All India Kisan Sangharsh Coordination Committee (AIKSCC), a coalition of over 250 farmer organisations in the country, said tens of lakhs of farmers across the country would participate in a nationwide protest on November 4 to warn the government against going ahead with inclusion of agriculture in the RCEP free trade agreement, farmer leaders said here on Thursday.

The farmers would hold demonstrations and burn the effigy of "the RCEP document" at district, and lower administrative offices across the country asking the Narendra Modi led NDA government to desist from going ahead with signing of the RCEP multilateral trade agreement involving 16 countries, AIKSCC convenor V M Singh and other working committee members told reporters. The Prime Minister is expected to participate in RCEP Leaders Summit in Bangkok on November 4.

Indian farmers ill-prepared

The leader said that due to anti-farmer, pro-corporate policies of the government, Indian farmers are ill-prepared to compete in world markets, unlike in most other countries where governments have been heavily subsidising crop inputs and providing quality infrastructure to their farmers to maintain competitive prices of their produce. In India, input prices are heavily taxed, and farmers are not given profitable prices, resulting in substantial losses and farmer debts, they said adding that RCEP will aggravate this crisis immensely.

"It is a mockery of democracy that a far-reaching trade agreement affecting the livelihood of crores of Indian farmers is being concluded in complete secrecy, that no draft of the negotiation text has been made public, that the state governments have not been consulted and that there has been no discussion in the Parliament on this issue so far," AIKSCC said in a statement.

The leaders also took exception to the statement of Commerce Minister Piyush Goyal about keeping quiet until the framework was out and asked why the Government wanted to shut all the voices of dissent till the agreement. "If we could wait for 17 years, why can't we wait for some more time and make the provisional text of the agreement public and hold consultations with farmers, farm organisations, state governments and other stakeholders before taking a final decision," asked Singh.

"The Prime Minister should ask chief ministers belonging to his own party (the BJP) and see how many of them willing to back the deal, Singh told BusinessLine .

Farmers apprehension

Elaborating the apprehensions of the farmers, the AIKSCC leaders said that RCEP is likely to hurt Indian agriculture and dairy sector in a way no other trade agreement has so far.
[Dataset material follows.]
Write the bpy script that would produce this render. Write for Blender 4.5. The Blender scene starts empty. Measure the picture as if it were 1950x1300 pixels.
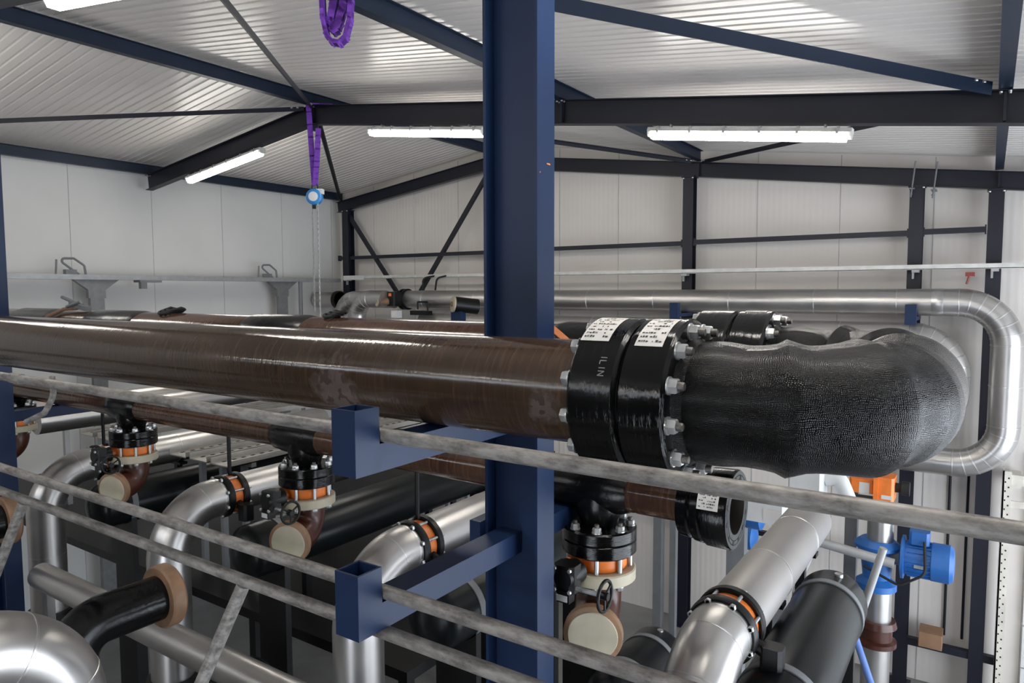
import bpy, math, random
from mathutils import Vector, Matrix
random.seed(4)
PI = math.pi
C = bpy.context.scene.collection
# ------------------------------------------------------------------ camera, sky, daylight, exposure
K = 0.72            # drawing unit -> metres
FLOOR = -6.6        # floor level in drawing units below the lens
EYE = Vector((0, 0, -FLOOR * K))
yaw, pitch, roll, focal = 0.594541, 0.0717693, -0.00285695, 1343.34
fw = Vector((-math.sin(yaw) * math.cos(pitch), math.cos(yaw) * math.cos(pitch), -math.sin(pitch)))
r0 = Vector((math.cos(yaw), math.sin(yaw), 0)); u0 = r0.cross(fw)
rr = math.cos(roll) * r0 + math.sin(roll) * u0
uu = -math.sin(roll) * r0 + math.cos(roll) * u0
cam_data = bpy.data.cameras.new('camera'); cam = bpy.data.objects.new('camera', cam_data); C.objects.link(cam)
cam_data.sensor_width = 36; cam_data.lens = focal * 36 / 1950; cam_data.clip_start = 0.02; cam_data.clip_end = 200
bz = -fw
cam.matrix_world = Matrix(((rr.x, uu.x, bz.x, EYE.x), (rr.y, uu.y, bz.y, EYE.y), (rr.z, uu.z, bz.z, EYE.z), (0, 0, 0, 1)))
scene = bpy.context.scene; scene.camera = cam
scene.view_settings.view_transform = 'Standard'; scene.view_settings.look = 'None'
scene.view_settings.exposure = -0.1; scene.view_settings.gamma = 1; scene.view_settings.use_curve_mapping = False
world = bpy.data.worlds.new('sky'); scene.world = world; world.use_nodes = True
bg = world.node_tree.nodes['Background']; bg.inputs[0].default_value = (0.84, 0.91, 1.0, 1); bg.inputs[1].default_value = 7.0
LAMP_POWER = 42.0

def W(p):            # drawing units -> world metres
    return Vector((p[0] * K, p[1] * K, p[2] * K + EYE.z))

def daylight_portal(name, center, size, rot):    # marks a window opening for sky sampling
    d = bpy.data.lights.new(name, 'AREA'); d.shape = 'RECTANGLE'; d.size = size[0] * K; d.size_y = size[1] * K
    d.cycles.is_portal = True
    o = bpy.data.objects.new(name, d); o.location = W(center); o.rotation_euler = rot; C.objects.link(o)
XR, YF, XL, YB = 6.0, -6.0, -14.7, 13.4          # hall walls
daylight_portal('door_daylight', (XR - .02, 6.5, -3.3), (6.4, 11.6), (0, PI / 2, 0))
daylight_portal('added_door_daylight', (-.5, YF + .02, -4.7), (3.6, 3.8), (PI / 2, 0, 0))
daylight_portal('window_daylight', (-6.5, YF + .02, 1.55), (14, .8), (PI / 2, 0, 0))

# ------------------------------------------------------------------ mesh builder
ORG = {}
class MB:
    def __init__(s): s.v = []; s.f = []; s.uv = []; s.m = []; s.cur = 0
    def face(s, idx, uv=None): s.f.append(tuple(idx)); s.uv.append(uv); s.m.append(s.cur)
    def box(s, x0, x1, y0, y1, z0, z1):
        return s.obox(((x0 + x1) / 2, (y0 + y1) / 2, (z0 + z1) / 2), ((1, 0, 0), (0, 1, 0), (0, 0, 1)), ((x1 - x0) / 2, (y1 - y0) / 2, (z1 - z0) / 2))
    def obox(s, c, ax, h):
        c = Vector(c); a = [Vector(q).normalized() * k for q, k in zip(ax, h)]; b = len(s.v)
        for i in (-1, 1):
            for j in (-1, 1):
                for k in (-1, 1): s.v.append(c + a[0] * i + a[1] * j + a[2] * k)
        for q in ((0, 1, 3, 2), (4, 6, 7, 5), (0, 4, 5, 1), (2, 3, 7, 6), (0, 2, 6, 4), (1, 5, 7, 3)): s.face([b + t for t in q])
        return s
    def bevbox(s, x0, x1, y0, y1, z0, z1, e):          # box with chamfered vertical edges
        pr = [(x0 + e, y0), (x1 - e, y0), (x1, y0 + e), (x1, y1 - e), (x1 - e, y1), (x0 + e, y1), (x0, y1 - e), (x0, y0 + e)]
        return s.extrude([Vector((p[0], p[1], z0)) for p in pr], Vector((0, 0, z1 - z0)))
    def extrude(s, poly, d):
        n = len(poly); b = len(s.v); d = Vector(d)
        s.v += [Vector(p) for p in poly] + [Vector(p) + d for p in poly]
        for i in range(n): s.face((b + i, b + (i + 1) % n, b + n + (i + 1) % n, b + n + i))
        s.face(range(b + n - 1, b - 1, -1)); s.face(range(b + n, b + 2 * n))
        return s
    def prof(s, p0, p1, up, pts):                       # section (side, up) swept straight from p0 to p1
        p0 = Vector(p0); p1 = Vector(p1); t = (p1 - p0).normalized(); up = Vector(up); up = (up - t * up.dot(t)).normalized(); sd = t.cross(up)
        return s.extrude([p0 + sd * a + up * b for a, b in pts], p1 - p0)
    def ibeam(s, p0, p1, up, h, b, tw=None, tf=None):
        tw = tw or b * .055; tf = tf or h * .038
        H, B, w = h / 2, b / 2, tw / 2
        return s.prof(p0, p1, up, [(-B, -H), (B, -H), (B, -H + tf), (w, -H + tf), (w, H - tf), (B, H - tf), (B, H), (-B, H), (-B, H - tf), (-w, H - tf), (-w, -H + tf), (-B, -H + tf)])
    def angle(s, p0, p1, up, a, t=.012):
        return s.prof(p0, p1, up, [(0, 0), (a, 0), (a, -t), (t, -t), (t, -a), (0, -a)])
    def rect(s, p0, p1, up, w, h): return s.prof(p0, p1, up, [(-w / 2, -h / 2), (w / 2, -h / 2), (w / 2, h / 2), (-w / 2, h / 2)])
    def tube(s, path, r, n=24, caps=(True, True), seam=(0, 1, 0)):
        P = [Vector(p) for p in path]; m = len(P); R = r if isinstance(r, (list, tuple)) else [r] * m
        T = []
        for i in range(m):
            a = P[max(i - 1, 0)]; b_ = P[min(i + 1, m - 1)]; T.append((b_ - a).normalized())
        nr = Vector(seam); nr = nr - T[0] * nr.dot(T[0])
        if nr.length < 1e-3: nr = T[0].orthogonal()
        nr.normalize(); b = len(s.v); L = 0
        rm = max(R) or 1e-3; Ls = []
        for i in range(m):
            if i:
                L += (P[i] - P[i - 1]).length; q = T[i - 1].rotation_difference(T[i]); nr = q @ nr; nr = (nr - T[i] * nr.dot(T[i])).normalized()
            bi = T[i].cross(nr); Ls.append(L)
            for k in range(n):
                an = 2 * PI * k / n; s.v.append(P[i] + (nr * math.cos(an) + bi * math.sin(an)) * R[i])
        for i in range(m - 1):
            for k in range(n):
                k2 = (k + 1) % n; u0_, u1_ = Ls[i] * K, Ls[i + 1] * K; v0_, v1_ = 2 * PI * k / n * rm * K, 2 * PI * (k + 1) / n * rm * K
                s.face((b + i * n + k, b + i * n + k2, b + (i + 1) * n + k2, b + (i + 1) * n + k), ((u0_, v0_), (u0_, v1_), (u1_, v1_), (u1_, v0_)))
        if caps[0]: s.face([b + k for k in range(n - 1, -1, -1)])
        if caps[1]: s.face([b + (m - 1) * n + k for k in range(n)])
        return s
    def lathe(s, p, axis, prof, n=32, caps=(True, True), seam=(0, 1, 0)):     # prof: (t along axis, radius)
        p = Vector(p); a = Vector(axis).normalized(); nr = Vector(seam); nr = nr - a * nr.dot(a)
        if nr.length < 1e-3: nr = a.orthogonal()
        nr.normalize(); bi = a.cross(nr); b = len(s.v); L = 0; Ls = []; rm = max(q[1] for q in prof)
        for i, (t, r) in enumerate(prof):
            if i: L += math.hypot(t - prof[i - 1][0], r - prof[i - 1][1])
            Ls.append(L)
            for k in range(n):
                an = 2 * PI * k / n; s.v.append(p + a * t + (nr * math.cos(an) + bi * math.sin(an)) * max(r, 1e-4))
        for i in range(len(prof) - 1):
            for k in range(n):
                k2 = (k + 1) % n; v0_, v1_ = 2 * PI * k / n * rm * K, 2 * PI * (k + 1) / n * rm * K
                s.face((b + i * n + k, b + i * n + k2, b + (i + 1) * n + k2, b + (i + 1) * n + k), ((Ls[i] * K, v0_), (Ls[i] * K, v1_), (Ls[i + 1] * K, v1_), (Ls[i + 1] * K, v0_)))
        m = len(prof)
        if caps[0]: s.face([b + k for k in range(n - 1, -1, -1)])
        if caps[1]: s.face([b + (m - 1) * n + k for k in range(n)])
        return s
    def rod(s, p0, p1, r, n=12): return s.tube([p0, p1], r, n)
    def hexnut(s, p, axis, r, h):
        p = Vector(p); a = Vector(axis).normalized()
        return s.lathe(p, a, [(0, r), (h * .82, r), (h, r * .84)], 6)
    def ball(s, c, r, n=12):
        return s.lathe(c, (0, 0, 1), [(-r * math.cos(PI * i / 8), r * math.sin(PI * i / 8)) for i in range(9)], n, (False, False))
    def build(s, name, mats, parent=None, org=None, sharp=38):
        if parent is not None: org = ORG[parent]
        org = Vector(org if org is not None else (0, 0, 0))
        me = bpy.data.meshes.new(name)
        me.from_pydata([(q - org) * K for q in s.v], [], s.f)
        if any(u is not None for u in s.uv):
            ul = me.uv_layers.new(name='UVMap').data; i = 0
            for f, u in zip(s.f, s.uv):
                for j in range(len(f)):
                    ul[i].uv = u[j] if u is not None else (0, 0)
                    i += 1
        mats = mats if isinstance(mats, (list, tuple)) else [mats]
        for q in mats: me.materials.append(q)
        me.polygons.foreach_set('material_index', s.m)
        me.polygons.foreach_set('use_smooth', [True] * len(s.f))
        me.update(); me.validate()
        me.set_sharp_from_angle(angle=math.radians(sharp))
        o = bpy.data.objects.new(name, me); C.objects.link(o)
        ORG[o] = org
        if parent is not None: o.parent = parent
        else: o.location = W(org)
        return o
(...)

Till now, the general norm has been to keep agriculture out of Free Trade Agreements, a convention followed even in the ongoing EU-US free trade negotiations.

Forced reduction in tariffs to zero or near-zero would cripple the Indian dairy sector, thus affecting the livelihood of nearly 10 crore families. Similarly, threats are awaiting farmers who cultivate wheat and cotton (the challenge from Australia and China), oilseeds (challenge of palm oil import) and plantation crops (pepper, coconut, arecanut, cardamom, rubber etc).

The umbrella body of the farmer organisations also plans to hold a two-day national convention on November 29-30 to discuss, deliberate and decide on action plans to realise the long pending demands of farmers and resist the current onslaught against farmers and food security through dubious free trade agreements like RCEP.

Issues of apple farmers

The AIKSCC also took up the issue of apple farmers in Jammu and Kashmir State, who despite having a bumper production this year, are facing a bleak future. The promise of procurement of apple by the State-owned agency Nafed has fallen flat; they said demanding that the government should buy apply at farm gate and making full payment of crop value to the apple farmers.

"The apple production in the State this year is expected to be more than 1.8 million tonnes and nearly 50 per cent of the crop is at risk because of attacks on orchard labourers and truck drivers ferrying apple from Kashmir," said Mujeeb-ul Shafie, an activist of Jai Kisan Andolan.

Shafie, who hails from a Kashmiri family that trades in apples, said because of the attacks on trucks freight charges have gone up substantially from Rs 80-90 per box of 15-16 kg apples) to Rs 140-160 per box, adding that the Nafed procurement was very ineffective so far.